Problem details: Output the lines below exactly, please, from the first line until the line with "YAW, PIT, ROL", counting both.

======== Information provided

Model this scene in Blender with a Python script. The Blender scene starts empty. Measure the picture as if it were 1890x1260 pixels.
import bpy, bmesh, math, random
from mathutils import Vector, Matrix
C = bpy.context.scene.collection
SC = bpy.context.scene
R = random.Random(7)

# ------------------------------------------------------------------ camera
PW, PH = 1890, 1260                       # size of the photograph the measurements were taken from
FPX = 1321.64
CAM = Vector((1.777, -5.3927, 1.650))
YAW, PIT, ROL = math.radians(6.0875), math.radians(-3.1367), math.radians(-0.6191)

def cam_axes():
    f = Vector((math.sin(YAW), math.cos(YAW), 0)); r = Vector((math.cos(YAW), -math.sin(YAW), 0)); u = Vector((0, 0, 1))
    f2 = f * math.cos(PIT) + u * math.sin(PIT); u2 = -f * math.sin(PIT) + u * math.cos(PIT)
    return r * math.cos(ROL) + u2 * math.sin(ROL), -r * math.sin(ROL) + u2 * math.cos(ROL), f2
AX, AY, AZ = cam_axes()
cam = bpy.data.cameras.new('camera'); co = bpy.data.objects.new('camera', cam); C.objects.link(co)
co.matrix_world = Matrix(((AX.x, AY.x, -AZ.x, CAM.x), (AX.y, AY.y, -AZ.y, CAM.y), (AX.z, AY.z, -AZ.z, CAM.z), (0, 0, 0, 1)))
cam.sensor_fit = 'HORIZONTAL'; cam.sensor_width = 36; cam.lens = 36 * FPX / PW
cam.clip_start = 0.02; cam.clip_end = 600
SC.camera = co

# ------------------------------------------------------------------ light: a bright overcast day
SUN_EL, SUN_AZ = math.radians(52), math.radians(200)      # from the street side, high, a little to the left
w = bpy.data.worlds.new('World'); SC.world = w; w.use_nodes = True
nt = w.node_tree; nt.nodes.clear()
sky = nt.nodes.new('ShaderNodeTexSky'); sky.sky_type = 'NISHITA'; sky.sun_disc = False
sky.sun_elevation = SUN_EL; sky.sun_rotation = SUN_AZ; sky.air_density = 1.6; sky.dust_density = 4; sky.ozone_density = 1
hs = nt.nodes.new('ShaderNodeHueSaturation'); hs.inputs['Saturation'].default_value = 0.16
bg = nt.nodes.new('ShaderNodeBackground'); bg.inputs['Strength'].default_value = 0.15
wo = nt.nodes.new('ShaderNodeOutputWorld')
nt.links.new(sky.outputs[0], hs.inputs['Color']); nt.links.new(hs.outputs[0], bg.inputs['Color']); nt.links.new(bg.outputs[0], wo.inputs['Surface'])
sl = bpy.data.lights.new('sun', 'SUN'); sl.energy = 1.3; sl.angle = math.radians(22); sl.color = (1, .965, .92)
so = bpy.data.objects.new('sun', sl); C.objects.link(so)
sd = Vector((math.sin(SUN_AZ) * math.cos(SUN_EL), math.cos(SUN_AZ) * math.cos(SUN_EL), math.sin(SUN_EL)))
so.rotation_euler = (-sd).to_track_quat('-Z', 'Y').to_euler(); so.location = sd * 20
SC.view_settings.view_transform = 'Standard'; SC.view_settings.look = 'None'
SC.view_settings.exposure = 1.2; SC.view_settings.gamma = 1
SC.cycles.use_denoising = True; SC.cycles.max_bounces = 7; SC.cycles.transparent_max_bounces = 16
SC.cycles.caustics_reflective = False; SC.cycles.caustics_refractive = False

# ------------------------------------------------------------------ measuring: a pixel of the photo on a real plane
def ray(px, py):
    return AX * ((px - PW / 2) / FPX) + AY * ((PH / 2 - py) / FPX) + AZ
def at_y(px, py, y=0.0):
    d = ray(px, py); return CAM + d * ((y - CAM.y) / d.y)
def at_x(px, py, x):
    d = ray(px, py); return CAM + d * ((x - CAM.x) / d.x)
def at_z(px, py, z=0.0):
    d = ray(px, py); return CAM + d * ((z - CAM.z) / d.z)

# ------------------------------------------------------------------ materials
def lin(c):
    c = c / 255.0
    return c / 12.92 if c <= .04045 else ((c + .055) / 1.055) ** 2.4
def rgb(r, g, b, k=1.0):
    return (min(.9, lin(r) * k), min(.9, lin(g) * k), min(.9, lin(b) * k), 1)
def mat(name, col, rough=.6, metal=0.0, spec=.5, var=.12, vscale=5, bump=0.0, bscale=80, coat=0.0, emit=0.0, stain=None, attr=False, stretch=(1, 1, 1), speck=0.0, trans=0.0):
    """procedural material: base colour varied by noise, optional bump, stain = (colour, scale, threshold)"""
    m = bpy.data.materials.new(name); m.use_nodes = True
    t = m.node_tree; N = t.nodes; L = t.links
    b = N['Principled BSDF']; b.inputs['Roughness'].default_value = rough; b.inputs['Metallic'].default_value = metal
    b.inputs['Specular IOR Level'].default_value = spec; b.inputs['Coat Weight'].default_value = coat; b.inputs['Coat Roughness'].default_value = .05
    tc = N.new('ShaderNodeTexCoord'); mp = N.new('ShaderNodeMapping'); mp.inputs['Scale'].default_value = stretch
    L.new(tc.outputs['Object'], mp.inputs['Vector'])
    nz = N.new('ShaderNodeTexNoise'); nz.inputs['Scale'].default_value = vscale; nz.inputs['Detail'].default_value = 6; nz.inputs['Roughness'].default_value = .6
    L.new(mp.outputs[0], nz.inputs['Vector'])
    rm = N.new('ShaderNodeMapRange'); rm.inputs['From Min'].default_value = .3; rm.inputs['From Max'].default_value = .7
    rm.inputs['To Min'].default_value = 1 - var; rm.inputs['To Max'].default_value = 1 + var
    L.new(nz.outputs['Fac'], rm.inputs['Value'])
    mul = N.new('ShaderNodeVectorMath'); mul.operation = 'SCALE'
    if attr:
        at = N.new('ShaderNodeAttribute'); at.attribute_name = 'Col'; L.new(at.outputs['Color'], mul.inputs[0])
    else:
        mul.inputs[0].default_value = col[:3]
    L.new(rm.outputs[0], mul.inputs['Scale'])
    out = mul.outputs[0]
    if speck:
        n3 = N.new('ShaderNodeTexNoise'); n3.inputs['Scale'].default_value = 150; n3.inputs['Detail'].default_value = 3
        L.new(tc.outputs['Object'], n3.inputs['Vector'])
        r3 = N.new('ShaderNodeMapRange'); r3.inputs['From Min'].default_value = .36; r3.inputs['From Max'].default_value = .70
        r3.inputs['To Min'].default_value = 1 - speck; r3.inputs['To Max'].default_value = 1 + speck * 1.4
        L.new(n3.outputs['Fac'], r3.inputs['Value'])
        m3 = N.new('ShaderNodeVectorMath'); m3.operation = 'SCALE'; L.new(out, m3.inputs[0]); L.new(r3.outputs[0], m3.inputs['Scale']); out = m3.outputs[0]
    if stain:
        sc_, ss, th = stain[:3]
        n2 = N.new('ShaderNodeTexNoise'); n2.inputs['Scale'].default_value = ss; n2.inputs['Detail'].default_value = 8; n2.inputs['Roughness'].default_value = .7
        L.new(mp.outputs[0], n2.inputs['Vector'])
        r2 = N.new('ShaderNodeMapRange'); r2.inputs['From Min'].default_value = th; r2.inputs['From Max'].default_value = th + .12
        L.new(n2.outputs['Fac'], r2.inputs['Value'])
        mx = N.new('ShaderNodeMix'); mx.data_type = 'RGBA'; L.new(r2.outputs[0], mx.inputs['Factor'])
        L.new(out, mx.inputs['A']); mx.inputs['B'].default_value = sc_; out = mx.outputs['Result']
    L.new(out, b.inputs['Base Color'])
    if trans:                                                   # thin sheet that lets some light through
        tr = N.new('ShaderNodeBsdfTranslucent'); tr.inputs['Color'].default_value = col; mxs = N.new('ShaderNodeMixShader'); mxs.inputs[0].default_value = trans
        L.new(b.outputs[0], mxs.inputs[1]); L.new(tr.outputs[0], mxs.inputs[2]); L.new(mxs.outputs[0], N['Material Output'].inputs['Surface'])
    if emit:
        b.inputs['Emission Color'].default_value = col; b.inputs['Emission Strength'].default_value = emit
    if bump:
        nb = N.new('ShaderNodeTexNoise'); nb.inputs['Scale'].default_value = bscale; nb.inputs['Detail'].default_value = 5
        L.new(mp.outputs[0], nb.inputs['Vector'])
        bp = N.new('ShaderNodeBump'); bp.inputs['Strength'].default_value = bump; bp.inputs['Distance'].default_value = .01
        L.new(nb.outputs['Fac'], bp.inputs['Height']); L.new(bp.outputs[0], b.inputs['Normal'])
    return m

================

Output below:
Model this scene in Blender with a Python script. The Blender scene starts empty. Measure the picture as if it were 1890x1260 pixels.
import bpy, bmesh, math, random
from mathutils import Vector, Matrix
C = bpy.context.scene.collection
SC = bpy.context.scene
R = random.Random(7)

# ------------------------------------------------------------------ camera
PW, PH = 1890, 1260                       # size of the photograph the measurements were taken from
FPX = 1321.64
CAM = Vector((1.777, -5.3927, 1.650))
YAW, PIT, ROL = math.radians(6.0875), math.radians(-3.1367), math.radians(-0.6191)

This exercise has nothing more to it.